You might not even be getting this far if the next person you happened to be were just yourself in a mirror, since mirror reflections of oneself tend to be shy and to not speak even when directly addressed. Maybe it's better to not worry and accept that the Liberty Bell has a distinctive and highly memorable shape. It's kind of bell-ish.

The Liberty Bell is renowned for many of its distinguishing traits: the little chipped segments where metal's been stolen from it, the innovative and nearly correct spelling of 'Pennsylvania' and skimping on 'Philadelphia' in the unread text around the top, and the famous crack which the tedious will be quick to remind you is not the actual crack, but rather a much larger crack drilled to keep the small actual crack from turning into a much bigger crack, which worked fine apart from the other crack they couldn't do a thing about. And yet where would the Liberty Bell be if it weren't for the wooden yolk from which it hangs?

A bit lower down, most likely, and it wouldn't be the least surprising if it were left on its side to save drawer space. Then it would roll around in amusing spirals whenever the ground shook enough. People would stumble over it in the middle of the night and probably one of the cats would wrestle the clapper until it fell on the cat's tail, making the cat run into the laundry room.

And there at last is this essay's point: without the yoke, we'd have much less of a Liberty Bell, and the somewhat ungainly part at the top of the metal bit would be more prominent, and the whole thing would look weird. The yoke is made of American elm (actually born in Europe, but moved with its parents while still quite young, applying for citizenship at age 25 in advance of asking for its first passport), and it enjoys a nearly unbroken record of not repeatedly growing cracks and needing to be re-casted unlike certain other alloyed parts of the Liberty Bell that it could name.

Only once, during the 1880s, was it seriously attempted to remove and replace the yoke, which it was feared a hundred and change summers had damaged.
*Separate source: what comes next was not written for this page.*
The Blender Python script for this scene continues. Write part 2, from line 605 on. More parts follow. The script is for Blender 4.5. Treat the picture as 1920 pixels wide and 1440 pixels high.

After a team of amateurs was called in to examine the wood structure and the attachment points for the bell the amateurs quickly gave up and called for a team of experts, then hid underneath the bed.

The team of experts reached similar conclusions, declaring shortly before they hid underneath their beds that they couldn't figure how you'd get the yoke away from the bell anyway. After some further debate one bold restorer tried to remove a pin holding something in place, but when change fell out of his pocket and made a metallic ringing noise this set off the Panic of 1893 and in the panic everyone decided the yoke should be left as it was.

``When you come down to it,'' the final report -- published in 1895 but in the fine print of the business pages -- ``we're none too sure that the thing is even actually named a `yolk'. Frederick thought it might be a `mast', and `axle' seems plausible too.'' No part of the yolk, if we may presume upon it, was noted to respond to any name it was called, even with. So the yolk's psychologists are left puzzling over what the yolk does, in its innermost thoughts, think its name really ought to be.

Trivia: The Germans invaded the Soviet Union during Operation Barbarossa with 3,550 tanks, about 800 more than used in the invasion of the west. By August 1941 the Soviets claimed they had destroyed eight thousand. Source: History of the Second World War, B H Liddell Hart.

Currently Reading: ``I Am Not A Crook'', Art Buchwald. ``What did people talk about in this country before Watergate?'' There was shocked silence. It was hard for any of us to believe there was anything before Watergate. ``Didn't we talk about meat?'' one of the men asked.